Vários estudos demonstram que profissionais com alta curiosidade têm melhores performances, muito maior probabilidade de propor soluções inovadoras e são percebidos e vistos como mais eficazes pelas suas equipas – a Deloitte, no seu relatório Human Capital Trends 2024, aponta que capacidades humanas como curiosidade, empatia e adaptabilidade são cada vez mais valorizadas em ambientes de trabalho flexíveis e orientados para a inovação.
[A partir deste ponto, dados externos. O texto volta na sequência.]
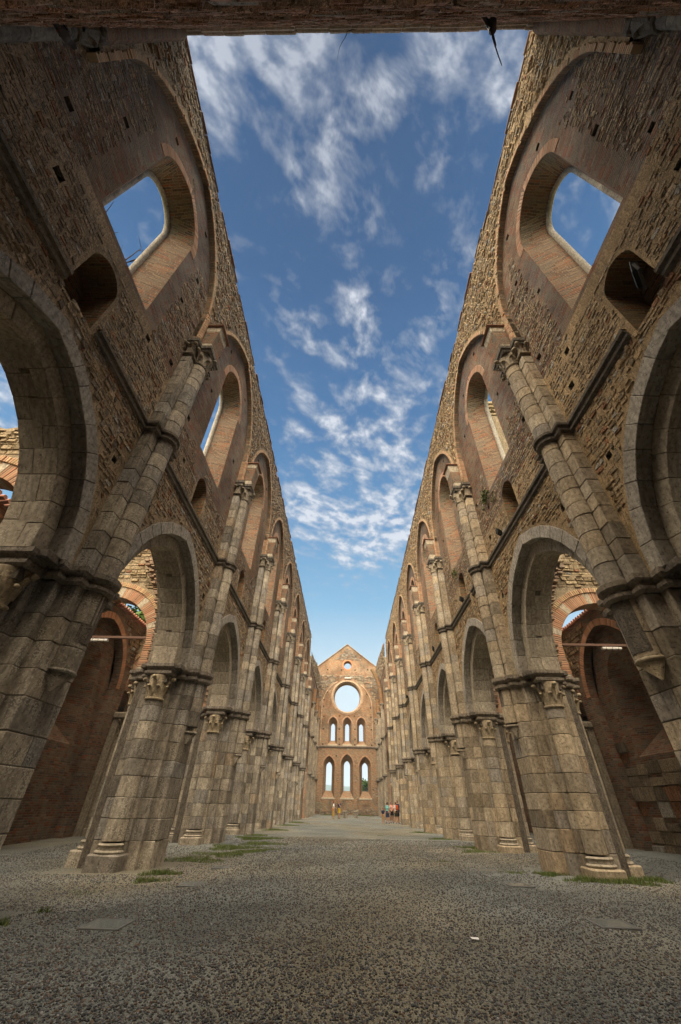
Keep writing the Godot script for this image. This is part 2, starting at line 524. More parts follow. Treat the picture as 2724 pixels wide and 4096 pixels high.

Não é difícil perceber o porquê: a curiosidade ativa desbloqueia criatividade, melhora as tomadas de decisão, reduz conflitos interpessoais, aumenta o envolvimento das equipas e promove um ambiente onde “errar” é interpretado como parte do processo de aprendizagem — e não como uma falha.
Todos nós, quando somos crianças, passamos por aquilo a que chamamos “a idade dos porquês”. Mas essa idade não deveria “acabar”. Enquanto profissionais – e pessoas – quando somos “curiosos por natureza” (ou por treino) e continuamos a fazer perguntas interessadas, acabamos por procurar aprender continuamente, o que nos mantém atualizados, adaptáveis e capazes de participar nas conversas e discussões que temos nos mais diferentes contextos; por fazer perguntas que desafiam de algum modo o status quo, promovendo a inovação e a reflexão; e por desenvolver um pensamento crítico, que é essencial para a tomada de decisões estratégicas.
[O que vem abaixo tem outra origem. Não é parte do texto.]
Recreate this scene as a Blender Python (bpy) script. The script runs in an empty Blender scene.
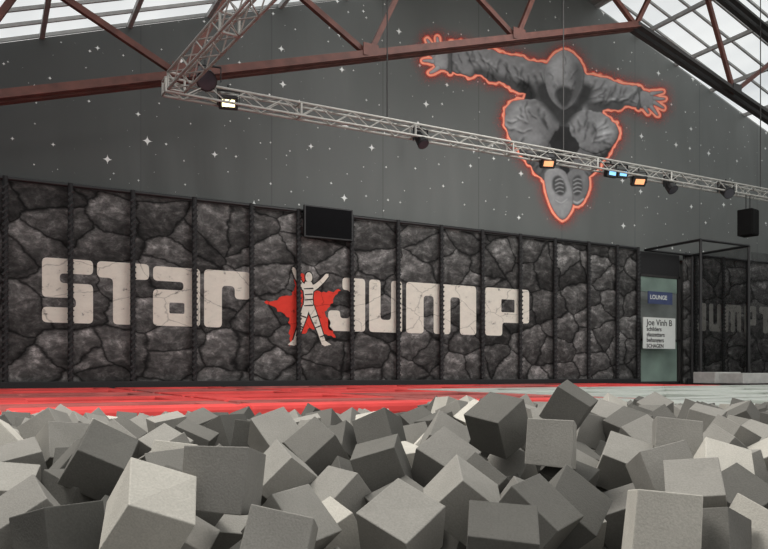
import bpy, bmesh, math, random
from mathutils import Vector, Matrix, Euler
from mathutils.geometry import tessellate_polygon
from mathutils.bvhtree import BVHTree
import numpy as np
random.seed(7)
scene=bpy.context.scene
try:
    scene.view_settings.view_transform='Standard'
except Exception: pass
F=740.0; HZ=373.0; CX=384.0; CAMZ=0.3
C,S=0.880,0.475
WY=14.26     # printed stone wall plane
BY=14.50     # upper gable banner plane
YAW=-math.atan2(S,C)
def P(px,py,d):
    r=(px-CX)/F*d
    return Vector((C*r+S*d, -S*r+C*d, CAMZ+(HZ-py)/F*d))
def W(px,py,Y=WY):
    t=(px-CX)/F
    return P(px,py,Y/(C-S*t))
def link(o):
    scene.collection.objects.link(o); return o
# ------------------------------------------------------------ materials
def newmat(name):
    m=bpy.data.materials.new(name); m.use_nodes=True
    nt=m.node_tree; b=nt.nodes['Principled BSDF']
    return m,nt,b
def N(nt,t,**k):
    n=nt.nodes.new(t)
    for a,v in k.items(): setattr(n,a,v)
    return n
def math_(nt,op,a,b=None,c=None):
    n=nt.nodes.new('ShaderNodeMath'); n.operation=op
    for i,v in enumerate((a,b,c)):
        if v is None: continue
        if isinstance(v,(int,float)): n.inputs[i].default_value=v
        else: nt.links.new(v,n.inputs[i])
    return n.outputs[0]
def ramp(nt,fac,stops):
    r=nt.nodes.new('ShaderNodeValToRGB'); nt.links.new(fac,r.inputs[0])
    e=r.color_ramp.elements
    while len(e)<len(stops): e.new(0.5)
    for el,(p,c) in zip(e,stops):
        el.position=p
        el.color=(c,c,c,1) if isinstance(c,(int,float)) else (*c,1)
    return r.outputs[0]
def mixc(nt,mode,f,a,b):
    n=nt.nodes.new('ShaderNodeMix'); n.data_type='RGBA'; n.blend_type=mode
    for i,v in ((0,f),(6,a),(7,b)):
        if isinstance(v,(int,float)): n.inputs[i].default_value=v
        elif isinstance(v,tuple): n.inputs[i].default_value=(*v,1)
        else: nt.links.new(v,n.inputs[i])
    return n.outputs[2]
def simple(name,col,rough=0.6,metal=0.0,noise=0.12,nscale=8,emis=None,es=0,bump=0.0,spec=.5):
    m,nt,b=newmat(name)
    g=N(nt,'ShaderNodeNewGeometry')
    n=N(nt,'ShaderNodeTexNoise'); n.inputs['Scale'].default_value=nscale; n.inputs['Detail'].default_value=4
    nt.links.new(g.outputs['Position'],n.inputs['Vector'])
    r=ramp(nt,n.outputs['Fac'],[(0.3,tuple(c*(1-noise) for c in col)),(0.7,tuple(min(1,c*(1+noise)) for c in col))])
    nt.links.new(r,b.inputs['Base Color'])
    b.inputs['Roughness'].default_value=rough; b.inputs['Metallic'].default_value=metal; b.inputs['Specular IOR Level'].default_value=spec
    if emis:
        b.inputs['Emission Color'].default_value=(*emis,1); b.inputs['Emission Strength'].default_value=es
    if bump:
        bp=N(nt,'ShaderNodeBump'); bp.inputs['Strength'].default_value=bump
        nt.links.new(n.outputs['Fac'],bp.inputs['Height']); nt.links.new(bp.outputs[0],b.inputs['Normal'])
    return m
def xz(nt,sx,sz,dist=0.0,ns=1.6):
    g=N(nt,'ShaderNodeNewGeometry'); s=N(nt,'ShaderNodeSeparateXYZ'); nt.links.new(g.outputs['Position'],s.inputs[0])
    c=N(nt,'ShaderNodeCombineXYZ')
    nt.links.new(math_(nt,'MULTIPLY',s.outputs[0],sx),c.inputs[0])
    nt.links.new(math_(nt,'MULTIPLY',s.outputs[2],sz),c.inputs[1])
    out=c.outputs[0]
    if dist:
        n=N(nt,'ShaderNodeTexNoise'); n.inputs['Scale'].default_value=ns; n.inputs['Detail'].default_value=4
        nt.links.new(out,n.inputs['Vector'])
        v=N(nt,'ShaderNodeVectorMath',operation='SUBTRACT'); nt.links.new(n.outputs['Color'],v.inputs[0]); v.inputs[1].default_value=(.5,.5,.5)
        v2=N(nt,'ShaderNodeVectorMath',operation='SCALE'); nt.links.new(v.outputs[0],v2.inputs[0]); v2.inputs['Scale'].default_value=dist
        v3=N(nt,'ShaderNodeVectorMath',operation='ADD'); nt.links.new(out,v3.inputs[0]); nt.links.new(v2.outputs[0],v3.inputs[1])
        out=v3.outputs[0]
    return out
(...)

Na vida profissional, esta curiosidade vai muito para além de conhecer a fundo aquilo que fazemos (isso também é absolutamente crítico). Passa por desenvolver interesse por tudo aquilo que nos rodeia, e que impacta aquilo em que trabalhamos, e já agora o mundo em que vivemos. É por isso que é tão importante que nos interessemos pelo que se passa genericamente no mundo, que nos interessemos pelo trabalho das outras áreas, pelo que está a acontecer de forma mais global com a empresa e o setor em que trabalhamos, pelas dinâmicas que a afetam mais direta ou indiretamente e pelas pessoas com quem nos vamos cruzando.
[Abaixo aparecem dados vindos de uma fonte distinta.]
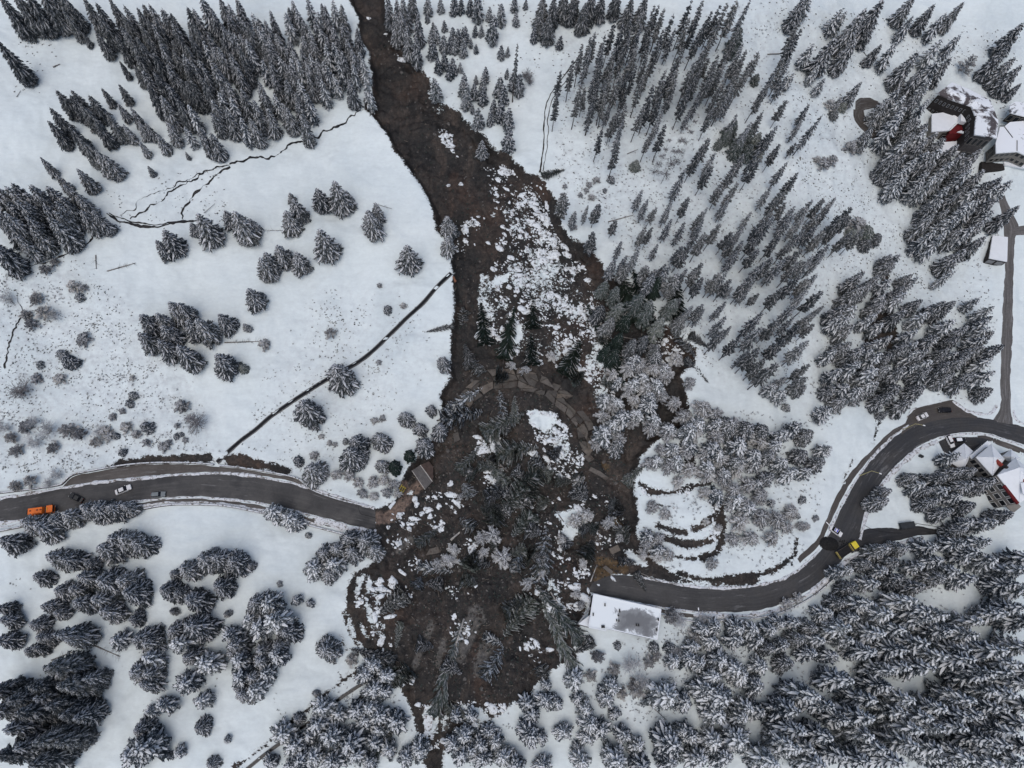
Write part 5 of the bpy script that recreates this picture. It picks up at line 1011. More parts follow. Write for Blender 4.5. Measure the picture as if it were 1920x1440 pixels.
for a in [(1107,1091,1121,1058,.22,PALE,'white pole sticking out of mud uphill of the flat roof',0), (935,866,954,883,.3,GREYW,'short bare stem lying in the upper debris clods',6), (845,1012,872,989,.35,PALE,'pale forked log on mud beside the knocked flat spruce',3), (1048,964,1067,988,.2,GREYW,'thin pole leaning on the whole snow patch',0),
 (1032,1110,1090,1207,.22,PALE,'long pale stem reaching from debris toward the flat roof',4), (1018,1112,1050,1215,.2,GREYW,'second thin stem beside the long pale one',8), (1048,1205,1080,1262,.25,GREYW,'grey stem lying across the slide rim onto snow',20), (870,1160,815,1340,.3,PALE,'long pale stem of the spruce on the lower mud',0),
 (181,480,182,506,.18,GREYW,'short dead stem lying on the meadow above the bushes',8), (203,511,255,494,.2,GREYW,'dead stem lying on the meadow above the tight clump',24), (423,645,498,640,.2,GREYW,'dead stem with twigs beside the tight clump',34), (99,125,112,119,.25,GREYW,'short log on the uppermost meadow',0), (30,181,37,168,.12,GREYW,'thin stick on the uppermost meadow',0),
 (170,1207,226,1231,.25,GREYW,'dead stem with twigs beside the old corner stand',30), (98,1238,150,1218,.2,GREYW,'dead stem poking from the old corner stand',18), (1140,417,1187,405,.2,GREYW,'long thin log across the slope beside two spruces',4), (1348,70,1384,51,.22,GREYW,'fallen log among the tall spruces near the plateau',4), (1175,291,1196,281,.14,GREYW,'short log below the tall spruces',0),
 (1440,100,1548,97,.2,GREYW,'long fallen stem uphill of the short track',14), (1115,172,1098,173,.12,GREYW,'small stick between tall spruces',0), (1270,120,1240,165,.15,GREYW,'thin log in the middle of the tall spruces',3), (382,398,402,380,.1,GREYW,'thin stick by the stream on the meadow',0), (1206,988,1230,1000,.15,GREYW,'bare twig log at the thicket foot',10), (1198,1073,1240,1092,.18,GREYW,'stem lying along the uphill road edge',12),
 (1205,1310,1250,1350,.16,GREYW,'thin stem lying on the slope below the flat roof',6), (1380,1000,1395,1010,.12,PALE,'pale stick in the white thicket',0), (560,435,480,430,.1,GREYW,'thin stick under the meadow spruces',6), (700,380,735,392,.1,GREYW,'thin stick uphill of the lone meadow spruce',6), (1160,625,1240,640,.2,GREYW,'stem lying across the torn bend',12), (1840,1120,1900,1090,.15,GREYW,'thin stem at the far edge of the downhill wood',8)]:
    log(*a)

# ------------------------------------------------------------------ wreckage of the shed at the slide edge
sh = empty('collapsed_shed_roof'); tag(sh, 'collapsed grey and brown shed roof lying on mud at the slide edge', 'shed roof')
def quadpx(q, z): return [at_plane(x, y, z) for x, y in q]
z0 = float(zg(*[v[0] for v in unproj(795, 895)])) + 1.4
g4 = [(772.6, 883), (788.6, 873.6), (811, 904), (796.8, 918)]; G = quadpx(g4, z0); G[0].z += 0.5; G[1].z += 1.2; G[2].z += 0.9
GREYP = simple('weathered_grey_sheet', (0.085, 0.080, 0.078), 0.6, 0.25, 1.2); BROWNP = simple('brown_sheet', (0.062, 0.043, 0.036), 0.7, 0.3, 1.0)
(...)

Se isso é assim tão óbvio, seria de esperar que todos fôssemos curiosos, não era? Mas isso não é assim. Um estudo da Harvard Business Review, realizado com mais de 3.000 funcionários de empresas diversas, revelou que apenas cerca de 24% dos colaboradores relataram sentir-se curiosos no trabalho regularmente, e aproximadamente 70% disseram enfrentar barreiras para fazer mais perguntas no ambiente profissional. Estruturas rígidas, medo de represálias ou a simples pressão da produtividade diária sufocam o espaço necessário para perguntar, explorar e desafiar o status quo. E esse bloqueio é um desperdício silencioso de progresso e inovação.
Se deveríamos ser mais curiosos por nós próprios? Sem dúvida. Mas a curiosidade também se aprende, ou pelo menos estimula-se, e as lideranças que temos e as culturas profissionais em que nos inserimos têm um impacto muito grande em tudo isto. Líderes curiosos, que perguntam, que se interessam, que dão abertura e promovem perguntas (até porque não há perguntas erradas), fomentam uma cultura de confiança que por si só cria espaço e valoriza o desenvolvimento desta curiosidade – que já agora também funciona como fator de retenção de talento.
No final, curiosidade é liberdade intelectual, mas é também sinal de humildade. É admitir que não se sabe tudo — e ter vontade de saber mais. Num mundo em que o conhecimento envelhece rápido e as certezas duram pouco, o valor não está em saber tudo, mas em manter a vontade de aprender. Ou como dizia Eric Hoffer há muitos anos: “Em tempos de mudança, os aprendizes herdarão o futuro, enquanto que os que acreditam saber tudo estarão equipados para um mundo que já não existe”.
E, por isso, a frase deveria ser revista: a curiosidade só mata mesmo o gato — à pessoa, e ao profissional atento, a curiosidade expande horizontes, dá visão e novas perspetivas, e torna-se uma “vantagem competitiva”. Numa altura em que todos procuram respostas, destaca-se quem sabe fazer boas perguntas.